Reporter: Benedicta Prima | Editor: Noverius Laoli
KONTAN.CO.ID - JAKARTA. Pencairan dana restitusi mengalami hambatan sejak Mei 2019 hingga saat ini. Berdasarkan informasi yang diterima dari sumber Kontan.co.id, pencairan dana tersebut terhambat bersamaan dengan terbitnya kebijakan Kementerian Keuangan (Kemkeu) bahwa Tunjangan Hari Raya (THR) Aparatur Sipil Negara (ASN).
"Namun pada Mei 2019 kemarin, ketika terbit kebijakan Kemkeu bahwa THR ASN akan dibayarkan paling lambat tanggal 24 Mei, atau sebelum cuti Lebaran, maka kalang kabutlah para pejabat di bawah untuk merealisasikannya.

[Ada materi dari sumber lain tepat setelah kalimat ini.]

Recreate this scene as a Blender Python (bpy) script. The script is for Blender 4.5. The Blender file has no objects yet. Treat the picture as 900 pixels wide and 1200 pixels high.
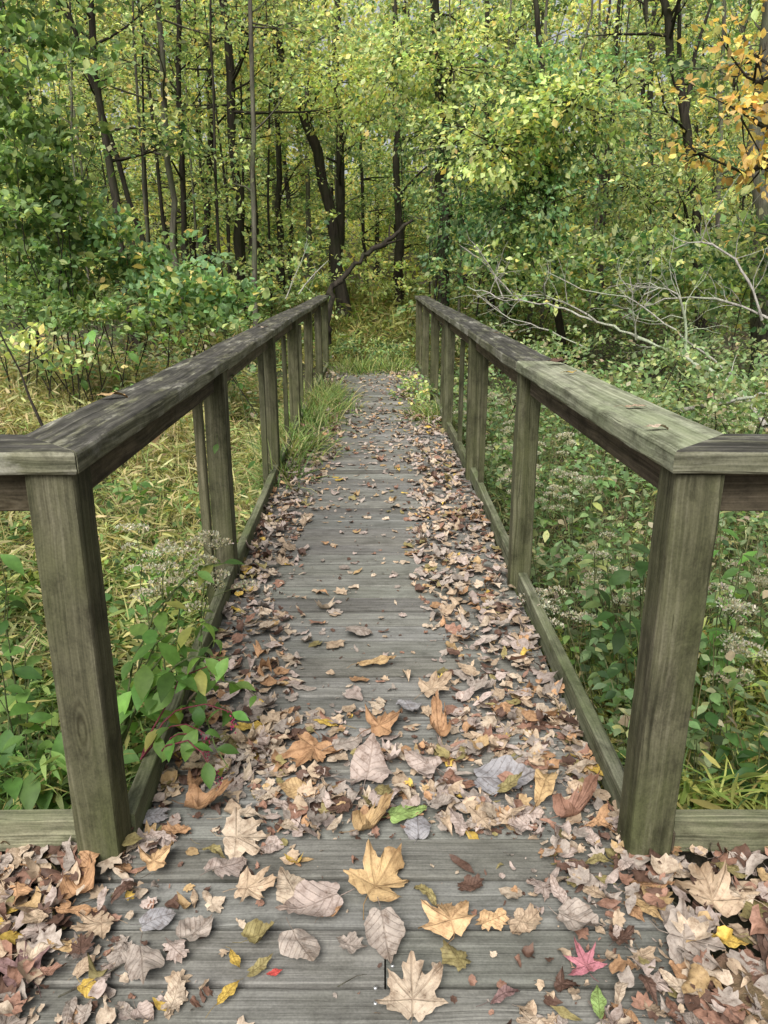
import bpy, math, random
import numpy as np
from mathutils import Vector, Matrix, noise as mnoise

random.seed(7)
RNG = np.random.default_rng(11)
sc = bpy.context.scene
COL = sc.collection
PI = math.pi

# ------------------------------------------------------------------ camera
H = 1.45
FPX = 880.0
TH = math.radians(17.35)
cam_d = bpy.data.cameras.new('camera')
cam = bpy.data.objects.new('camera', cam_d)
COL.objects.link(cam)
cam.location = (0, 0, H)
cam.rotation_euler = (PI / 2 - TH, 0, 0)
cam_d.sensor_fit = 'AUTO'
cam_d.sensor_width = 36.0
cam_d.lens = FPX / 1200 * 36.0
cam_d.clip_start = 0.02
cam_d.clip_end = 500
sc.camera = cam


def ray(px, py):
    u = (px - 450) / FPX
    v = -(py - 600) / FPX
    return (u, math.cos(TH) + v * math.sin(TH), -math.sin(TH) + v * math.cos(TH))


def on_z(px, py, z):
    r = ray(px, py)
    t = (z - H) / r[2]
    return Vector((r[0] * t, r[1] * t, z))


def on_y(px, py, Y):
    r = ray(px, py)
    t = Y / r[1]
    return Vector((r[0] * t, Y, H + r[2] * t))


def sm(t):
    t = np.clip(t, 0, 1)
    return t * t * (3 - 2 * t)


# ------------------------------------------------------------------ world and light
w = bpy.data.worlds.new('World')
sc.world = w
w.use_nodes = True
nt = w.node_tree
bg = nt.nodes['Background']
sky = nt.nodes.new('ShaderNodeTexSky')
sky.sky_type = 'NISHITA'
sky.sun_disc = False
SUN_EL, SUN_ROT = math.radians(50), math.radians(198)
sky.sun_elevation = SUN_EL
sky.sun_rotation = SUN_ROT
sky.air_density = 1.0
sky.dust_density = 4.0
sky.ozone_density = 0.6
hs = nt.nodes.new('ShaderNodeHueSaturation')
hs.inputs['Saturation'].default_value = 0.25
nt.links.new(sky.outputs[0], hs.inputs['Color'])
nt.links.new(hs.outputs[0], bg.inputs[0])
bg.inputs[1].default_value = 0.15
sd = bpy.data.lights.new('sun', 'SUN')
sd.energy = 5.0
sd.angle = math.radians(38)
sd.color = (1.0, 0.975, 0.93)
sun = bpy.data.objects.new('sun', sd)
COL.objects.link(sun)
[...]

Karena nilainya cukup fantastik," ujar sumber Kontan.co.id, Rabu (13/6).
Sesuai prosedur, ketika permohonan restitusi wajib pajak (WP) telah selesai diproses oleh Kantor Pajak Pratama (KPP), maka Kantor Pelayanan Perbendaharaan Negara (KPPN) harus melaksanakan pencairan restitusi kepada Wajib Pajak (WP) melalui rekening bank yang dituju paling lama tiga hari.
Penyelesaian permohonan restitusi tersebut ditandai dengan terbitnya Surat Ketetapan Pajak Lebih Bayar (SKPLB) dan Surat Perintah Membayar Kelebihan Pajak (SPMKP). Sedangkan dalam praktiknya, pencairan ini lebih dari satu bulan bahkan hingga tiga bulan.
Seperti diketahui, dalam PMK 244/2015 tentang tata cara penghitungan dan pengembalian kelebihan pembayaran pajak, pengembalian dilakukan paling lama satu bulan setelah KPPN menerima semua persyaratan dengan lengkap. Artinya satu bulan merupakan jatuh waktu pemerintah yang mencakup konfirmasi utang, pembuatan SPMKP sampai pencairan di KPPN.
"Dengan ketersediaan dana yang terbatas, maka nampaknya pihak KPPN memilih kebijakan untuk menahan pencairan SPMKP yang diterbitkan KPP," ujar dia.
Ada dugaan Kepala Kantor Wilayah (Kakanwil) tertentu langsung menindaklanjuti dengan menginstruksikan secara lisan kepada KPP di bawahnya untuk selektif dalam mencairkan restitusi pajak. "Caranya dengan menahan atau menunda restitusi pajak," imbuhnya.
Cara lain, misalnya dengan sengaja menerbitkan SPMKP yang salah dalam pengetikan nomor rekening atau nama WP. Hal ini dilakukan supaya KPPN memiliki alasan untuk menolak atau mengembalikan SPMKP.
"Ada juga yang SPMKP, yang rencana kasnya sudah disetujui KPPN, karena dananya di KPPN tidak cukup maka tidak bisa dicairkan sesuai waktu yang ditentukan," jelasnya.
Informan Kontan.co.id menambahkan, dalam kasus yang baru saja dia jelaskan, justru menjadi blunder sebab SPMKP sudah diterbitkan dengan benar dan KPPN sudah menyetujuinya namun dananya kurang. KPPN kesulitan mendapatkan alasan untuk menerbitkan penolkana SPMKP secara tertulis ke KPP.
KPP pun sulit menerbitkan SPMKP baru atau SPMKP pengganti apabila tidak ada surat tertulis dari KPPN. "Kasus ini sampai hari ini belum terpecahkan," jelasnya.
Sebelumnya, Direktur Jenderal Perbendaharaan Negara Kementerian Keuangan (Kemkeu) Marwanto Harjowiryono menyatakan informasi yang beredar tersebut tidak benar. Sebab selama ini pengelolaan kas negara dilakukan secara terpusat melalui mekanisme treasury single account (TSA).
"Info tersebut tidak benar, kondisi kas negara aman," ujar Marwanto saat dihubungi Kontan.co.id, Kamis (13/6).